• [SET EXERCISE] Repeat everything from the first line of the listing below through the line that contains "return tuple(((v/255)/12.92 if", exactly. Leave out pictures.

== == ==

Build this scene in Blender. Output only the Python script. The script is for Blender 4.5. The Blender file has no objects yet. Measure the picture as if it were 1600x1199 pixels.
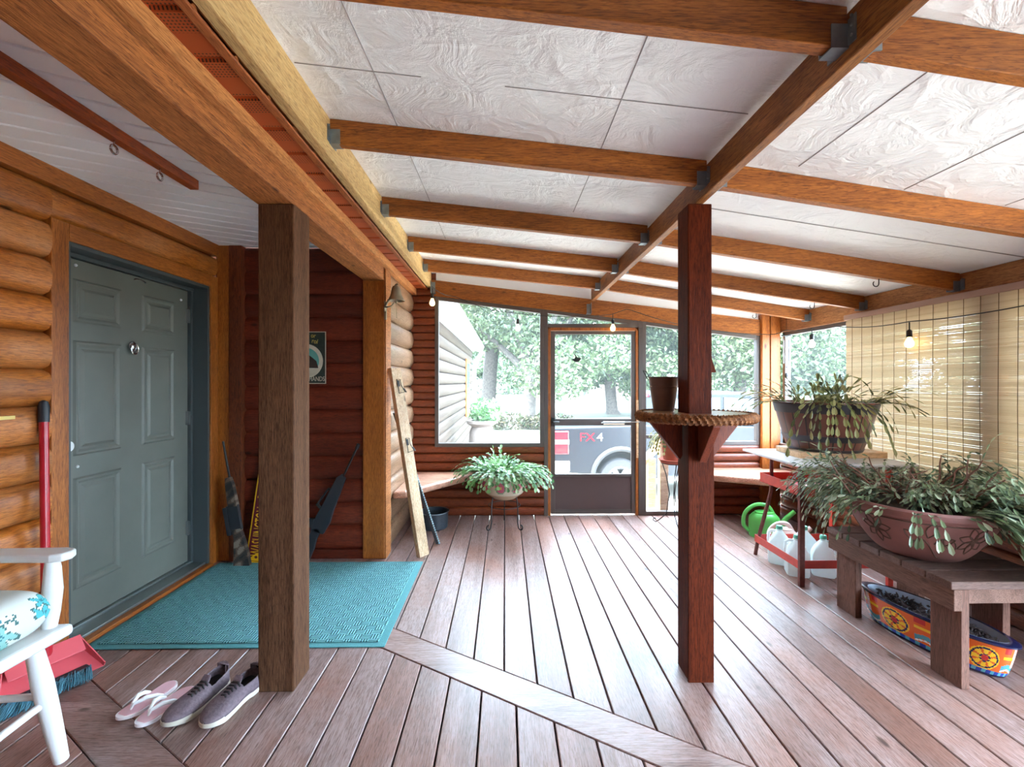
import bpy, bmesh, math, random
from mathutils import Vector, Matrix
R = random.Random(7)
PI = math.pi
sc = bpy.context.scene
COL = sc.collection

# ------------------------------------------------------------------ helpers
def lin(c):
    return tuple(((v/255)/12.92 if v/255 <= .04045 else ((v/255+.055)/1.055)**2.4) for v in c)

WLOC = {}
def wloc(o):
    return WLOC.get(o.name, Vector((0, 0, 0))) if o else Vector((0, 0, 0))

def tag(o, label=None, cat=None, group=None, kind=None):
    if label: o['label'] = label
    if cat: o['category'] = cat
    if group: o['group'] = group
    if kind: o['kind'] = kind
    return o

def thing(name, loc, label, cat, group=None):
    o = bpy.data.objects.new(name, None)
    COL.objects.link(o); o.location = loc; o.empty_display_size = .05
    WLOC[o.name] = Vector(loc)
    return tag(o, label, cat, group)

class MB:
    """collects geometry in world coordinates"""
    def __init__(s):
        s.v = []; s.f = []; s.c = []
    def add(s, vs, fs, cols=None):
        b = len(s.v)
        s.v += [tuple(p) for p in vs]
        s.f += [tuple(b+i for i in f) for f in fs]
        if cols is None: cols = [None]*len(fs)
        s.c += cols
        return s
    def box(s, x0, x1, y0, y1, z0, z1):
        return s.add([(x0,y0,z0),(x1,y0,z0),(x1,y1,z0),(x0,y1,z0),(x0,y0,z1),(x1,y0,z1),(x1,y1,z1),(x0,y1,z1)],
                     [(0,3,2,1),(4,5,6,7),(0,1,5,4),(1,2,6,5),(2,3,7,6),(3,0,4,7)])
    def hexa(s, p):   # eight corners, bottom four then top four
        return s.add(p, [(0,3,2,1),(4,5,6,7),(0,1,5,4),(1,2,6,5),(2,3,7,6),(3,0,4,7)])
    def bar(s, a, b, u, v, wu, wv):
        """box from a to b; u, v cross directions with full widths wu, wv"""
        a, b, u, v = map(Vector, (a, b, u, v)); u = u.normalized()*wu/2; v = v.normalized()*wv/2
        p = [a-u-v, a+u-v, a+u+v, a-u+v, b-u-v, b+u-v, b+u+v, b-u+v]
        return s.hexa([tuple(q) for q in p])
    def prism(s, poly, d):
        """poly: list of 3D points, extruded by vector d"""
        n = len(poly); d = Vector(d)
        vs = [tuple(p) for p in poly]+[tuple(Vector(p)+d) for p in poly]
        fs = [tuple(range(n-1, -1, -1)), tuple(range(n, 2*n))]
        fs += [(i, (i+1) % n, n+(i+1) % n, n+i) for i in range(n)]
        return s.add(vs, fs)
    def tube(s, path, r, n=8, caps=True, closed=False):
        path = [Vector(p) for p in path]; m = len(path)
        rs = r if isinstance(r, (list, tuple)) else [r]*m
        vs = []; up = None
        for i, p in enumerate(path):
            if closed: t = path[(i+1) % m]-path[i-1]
            else: t = path[min(i+1, m-1)]-path[max(i-1, 0)]
            if t.length < 1e-9: t = Vector((0, 0, 1))
            t.normalize()
            if up is None:
                up = Vector((0, 0, 1)) if abs(t.z) < .9 else Vector((1, 0, 0))
            a = up-t*up.dot(t)
            if a.length < 1e-6: a = Vector((1, 0, 0))-t*t.x
            a.normalize(); up = a; b = t.cross(a)
            for k in range(n):
                q = 2*PI*k/n
                vs.append(p+(a*math.cos(q)+b*math.sin(q))*rs[i])
        fs = []
        for i in range(m if closed else m-1):
            j = (i+1) % m
            for k in range(n):
                fs.append((i*n+k, i*n+(k+1) % n, j*n+(k+1) % n, j*n+k))
        if caps and not closed:
            fs.append(tuple(range(n-1, -1, -1))); fs.append(tuple((m-1)*n+k for k in range(n)))
        return s.add(vs, fs)
    def lathe(s, prof, c, n=32, sx=1., sy=1., colf=None, rot=0., cap=True):
        """prof: (r, z) list; c centre (x, y, z0)"""
        m = len(prof); vs = []
        for r, z in prof:
            for k in range(n):
                q = 2*PI*k/n; x = r*sx*math.cos(q); y = r*sy*math.sin(q)
                vs.append((c[0]+x*math.cos(rot)-y*math.sin(rot), c[1]+x*math.sin(rot)+y*math.cos(rot), c[2]+z))
        fs = []; cs = []
        for i in range(m-1):
            for k in range(n):
                fs.append((i*n+k, i*n+(k+1) % n, (i+1)*n+(k+1) % n, (i+1)*n+k))
                cs.append(colf((k+.5)/n, i, (prof[i][1]+prof[i+1][1])/2) if colf else None)
        if cap:
            if prof[0][0] > 1e-5: fs.append(tuple(range(n-1, -1, -1))); cs.append(cs[0])
            if prof[-1][0] > 1e-5: fs.append(tuple((m-1)*n+k for k in range(n))); cs.append(cs[-1])
        return s.add(vs, fs, cs)
    def ball(s, c, r, n=12, sx=1, sy=1, sz=1):
        prof = [(max(1e-4, r*math.sin(PI*i/(n//2+2))), -r*sz*math.cos(PI*i/(n//2+2))) for i in range(n//2+3)]
        return s.lathe(prof, c, n, sx, sy)
    def build(s, name, m, parent=None, smooth=False, bevel=0, segs=2, world=False):
        me = bpy.data.meshes.new(name)
        if parent is not None: off = wloc(parent)
        elif world: off = Vector((0, 0, 0))
        else:
            xs = [p[0] for p in s.v]; ys = [p[1] for p in s.v]; zs = [p[2] for p in s.v]
            off = Vector(((min(xs)+max(xs))/2, (min(ys)+max(ys))/2, min(zs)))
        me.from_pydata([(p[0]-off.x, p[1]-off.y, p[2]-off.z) for p in s.v], [], s.f)
        if any(c is not None for c in s.c):
            at = me.color_attributes.new('paint', 'FLOAT_COLOR', 'CORNER')
            k = 0
            for f, c in zip(s.f, s.c):
                c = c or (1, 1, 1)
                for _ in f:
                    at.data[k].color = (c[0], c[1], c[2], 1); k += 1
        me.update(); me.validate()
        bm = bmesh.new(); bm.from_mesh(me)
        bmesh.ops.recalc_face_normals(bm, faces=bm.faces); bm.to_mesh(me); bm.free()
        if smooth:
            me.polygons.foreach_set('use_smooth', [True]*len(me.polygons))
            me.set_sharp_from_angle(angle=math.radians(38 if smooth is True else smooth))
        me.materials.append(m)
        o = bpy.data.objects.new(name, me); COL.objects.link(o)
        if parent is not None: o.parent = parent
        else: o.location = off
        WLOC[o.name] = off.copy()
        if bevel:
            b = o.modifiers.new('edge', 'BEVEL'); b.width = bevel; b.segments = segs; b.limit_method = 'ANGLE'; b.angle_limit = math.radians(40)
        return o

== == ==

• [THE ANSWER]
Build this scene in Blender. Output only the Python script. The script is for Blender 4.5. The Blender file has no objects yet. Measure the picture as if it were 1600x1199 pixels.
import bpy, bmesh, math, random
from mathutils import Vector, Matrix
R = random.Random(7)
PI = math.pi
sc = bpy.context.scene
COL = sc.collection

# ------------------------------------------------------------------ helpers
def lin(c):
    return tuple(((v/255)/12.92 if v/255 <= .04045 else ((v/255+.055)/1.055)**2.4) for v in c)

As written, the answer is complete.